At the same time the catalog is updated with some useful information regarding the structure type and its place within the dendrogram hierarchy. The added information for a given structure are the following:

• parent: integer indicating the number of the parental structure. -1 is set for a structure without parent (trunk).
• ancestor: integer indicating the number of the structure at the bottom of the hierarchy of the given structure. The ancestor for a structure at the bottom of the hierarchy is itself.
• n_leaves: integer indicating the number of descendant of the given structure.
• type: string, ‘T’ indicates that the structure is a trunk or a branch without parent; ‘B’ indicates that the structure is branch with parent; ‘L’ indicates that the structure is a leaf.

Difference between pixel and physical property-based segmentation

The above segmentation of the Orion-Monoceros dataset has been obtain using pixel-based properties. Nevertheless, if distances are know those can be attributed to every structrure within the dendrogram in order to provide segmentations based on the physical properties of the structures. By doing that, the “volume” criterion assume the units pc2 km/s. The objects obtained in this way are very similar to the ones decomposed using the pixel-based “volume”. Nevertheless, NGC2149 and Monoceros are separated:

Affinity matrix choice

By default SCIMES deals with the “volume” and “luminosity” matrices. Nevertheless, every affinity matrix can be provided by the user in order to obtain segmentation based on the desired property of the ISM. This operation is generally made through the user_ams keyword.

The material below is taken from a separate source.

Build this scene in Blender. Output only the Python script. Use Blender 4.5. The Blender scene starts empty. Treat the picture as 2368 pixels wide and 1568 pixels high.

However, SCIMES works well with monotonic and block diagonal matrices, and might misbehave when non-monotonic and strictly continous criteria are provided. In this example we show the segmentation of the Orion-Monoceros dataset using the “velocity dispersion” of the structures. The full run of SCIMES provides:

>>> - Creating affinity matrices
>>> - Start spectral clustering
>>> -- Rescaling  0  matrix
>>> -- Estimated scaling parameter: 2.0795701609
>>> -- Guessed number of clusters = 49
>>> -- Best cluster number found through SILHOUETTE ( 0.783614320248 )=  59
>>> -- Final cluster number (after cleaning) 66

In particular, the decomposed structures of the Orion-Monoceros dataset have a characteristic “velocity dispersion” of 2 km/s. However, the silhouette (~0.78) is not very high indicating a not optical clustering for this criteria. Moreover, the block in the affinity matrix are not well defined:

and the dendrogram branches appear overdivided:

providing:

This indicates that the structures in Orion-Monoceros are not highly separated along the line of sight and that, in general, the velocity dispersion is not a good criterion for this dataset.

SCIMES behaviour at low resolution

SCIMES is designed to find well resolved objects, constituted by several resolution elements. Nevertheless, it might be applied also to low resolution observations. In this case the code essentially behaves as a “clump-finder”. When working at low resolution, the savesingles keyword might be necessary, though (see above). In this example, the Orion-Monoceros dataset has been smoothed to a resolution of 10 pc (i.e. approximately a factor 10 lower than the original resolution). The following image show the result of SCIMES run.

Red contours indicate objects that have been decomposed by SCIMES using the default settings. Blue contours indicates, instead, the additional objects retained by enabling the savesingles keyword. This keyword forced SCIMES to keep single leaves in the final cluster catalog, and allow to decomposed some notable clouds (as Monoceros, the Crossbones, and the Scissor) that at this resolution are constituted by a single leaf, therefore erased by default.